What did teaching the program teach you?

Divya: It gave me a completely different perspective — on the subject and on how people learn. High school students think more creatively than you might expect. They're not yet locked into one way of seeing a problem. Some of the topics I thought would be the most interesting to them turned out to be the ones they found boring, and vice versa. That forced me to think constantly about how to make something engaging, not just accurate. And honestly, there were parts of cybersecurity — like digital forensics — where I had to learn alongside them.

Gitika: Being on the other side of the classroom changed how I think about being a student too. I started noticing things about how students engage — or disengage — and connecting that back to my own experience in lectures. It made me think more carefully about what makes a lesson actually stick. The training we received also shaped me in ways I didn't fully appreciate until later. There was a strong emphasis on treating every student with equal respect, including neurodivergent students and those who had never touched a computer before. That carries over into everything else I've done since — including mentoring incoming graduate students after the program ended.

 

Has the experience shaped what you want to do with your career?

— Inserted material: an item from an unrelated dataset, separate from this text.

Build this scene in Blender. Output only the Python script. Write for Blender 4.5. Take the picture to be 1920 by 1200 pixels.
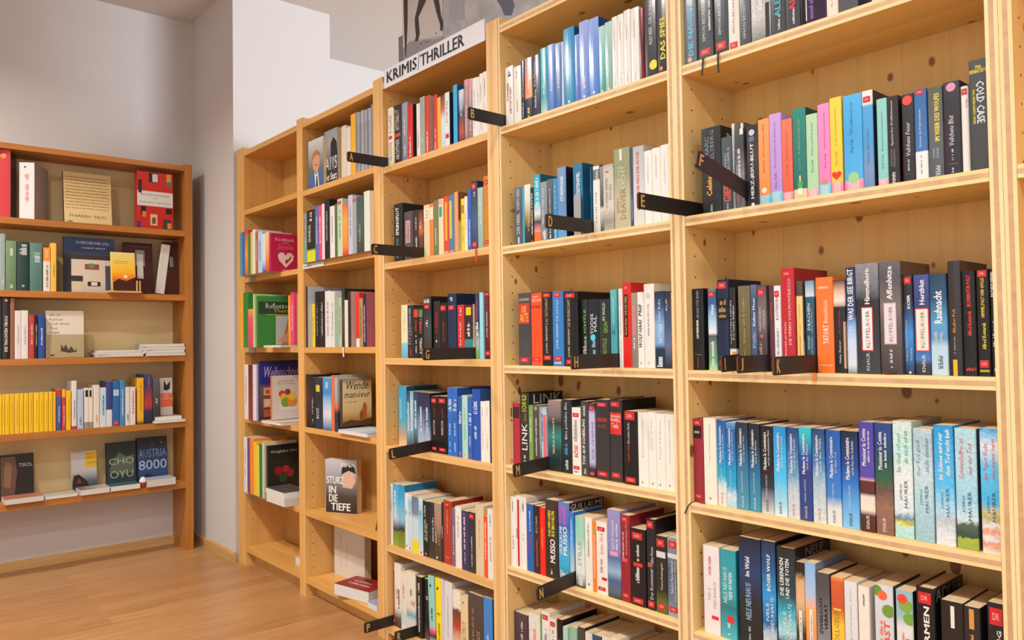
import bpy, math, random
from mathutils import Matrix, Vector
for o in list(bpy.data.objects): bpy.data.objects.remove(o)
SC = bpy.context.scene; COL = SC.collection
R = math.radians
# ---------------------------------------------------------------- camera
def make_camera():
    yaw, pitch, roll = 0.858499, 0.027010, -0.014925
    f = Vector((-math.sin(yaw)*math.cos(pitch), math.cos(yaw)*math.cos(pitch), math.sin(pitch)))
    r = Vector((math.cos(yaw), math.sin(yaw), 0)); u = r.cross(f)
    c, s = math.cos(roll), math.sin(roll)
    r2 = c*r + s*u; u2 = -s*r + c*u
    m = Matrix((r2, u2, -f)).transposed().to_4x4(); m.translation = Vector((0, -1.5, 1.07512))
    cd = bpy.data.cameras.new('camera'); cd.sensor_width = 36; cd.lens = 36*1455.44/1920
    cd.clip_start = .05
    o = bpy.data.objects.new('camera', cd); COL.objects.link(o); o.matrix_world = m
    SC.camera = o
make_camera()
# ---------------------------------------------------------------- light
w = bpy.data.worlds.new('world'); SC.world = w; w.use_nodes = True
w.node_tree.nodes['Background'].inputs[0].default_value = (.95, .97, 1, 1)
w.node_tree.nodes['Background'].inputs[1].default_value = 0.35
def area(name, loc, target, sx, sy, power, col, spread=180):
    l = bpy.data.lights.new(name, 'AREA'); l.shape = 'RECTANGLE'; l.size = sx; l.size_y = sy
    l.energy = power; l.color = col; l.spread = R(spread)
    o = bpy.data.objects.new(name, l); COL.objects.link(o); o.location = loc
    o.rotation_euler = (Vector(target)-Vector(loc)).to_track_quat('-Z', 'Y').to_euler()
    return o
WARM = (1, .945, .87); DAY = (.86, .93, 1)
LAMPS = [(-3.5, -1.9), (-2.3, -1.62), (-1.1, -1.62), (.1, -1.62), (1.2, -1.62)]
LAMP_POWER = 25
area('front_fill_daylight', (-.3, -4.35, 1.55), (-.3, 0, 1.2), 4.6, 2.3, 34, DAY)  # soft fill added from the front, through an unseen window
area('rear_window_daylight', (3.35, 2.1, 1.7), (-3.9, .9, 3.3), 2.2, 1.7, 440, (.82, .9, 1))
area('rear_ceiling_fill', (-3.0, 3.95, 1.7), (-3.5, 1.2, 3.4), 1.8, 1.3, 75, DAY)  # added to brighten the rear ceiling, no known window there
area('side_window_daylight', (3.35, -1.9, 1.6), (-3, -1.2, 1.2), 2.2, 1.9, 22, DAY)
SC.view_settings.view_transform = 'Standard'; SC.view_settings.look = 'None'
SC.view_settings.gamma = 1; SC.view_settings.use_curve_mapping = False
SC.view_settings.exposure = 0.2
# ---------------------------------------------------------------- helpers
def lin(c):
    return c/12.92 if c <= .04045 else ((c+.055)/1.055)**2.4
def rgb(h):
    h = h.lstrip('#')
    if len(h) == 3: h = ''.join(x*2 for x in h)
    return tuple(int(h[i:i+2], 16)/255 for i in (0, 2, 4))
def lrgb(h):
    c = [lin(x) for x in rgb(h)]; y = .2*c[0]+.7*c[1]+.1*c[2]; f = 1-.24*max(0, (y-.5)/.45)-.3*max(0, 1-y/.06)   # inks: whites stay below .75, blacks are deep
    return tuple(x*f for x in c) + (1,)
MATS = {}
def newmat(key):
    m = bpy.data.materials.new(key); m.use_nodes = True
    MATS[key] = m
    return m, m.node_tree.nodes, m.node_tree.links, m.node_tree.nodes['Principled BSDF']
def plain(h, rough=.5, metal=0, name=None):
    key = name or 'paint_%s_%d' % (h.strip('#'), int(rough*100))
    if key in MATS: return MATS[key]
    m, n, l, b = newmat(key)
    b.inputs['Base Color'].default_value = lrgb(h); b.inputs['Roughness'].default_value = rough
    b.inputs['Metallic'].default_value = metal; b.inputs['Specular IOR Level'].default_value = .35
    return m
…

Divya: Definitely. Teaching the program gave me a perspective I wouldn't have gotten from my master's alone. It showed me how to take something complex and make it understood by someone who has never encountered it before. That skill matters in any role in this field. Right now I'm looking for positions in cybersecurity or network security, and I'm focused on New York. But beyond the job search, K12 reminded me that how you communicate what you know is just as important as knowing it.

Gitika: It's opened a door I hadn't fully considered before. I came into the program thinking of myself primarily as a student of cybersecurity. I'm leaving it — twice now — thinking of myself as someone who can teach it. That's a real shift. I'm currently looking for full-time roles and fall internships in the field, but I'm also seriously considering a PhD down the road, because teaching at the university level is something I can now actually picture for myself. The K12 experience is a big part of why. When you see a high school student genuinely understand something difficult, and you know you helped make that happen, it changes what you think you're capable of.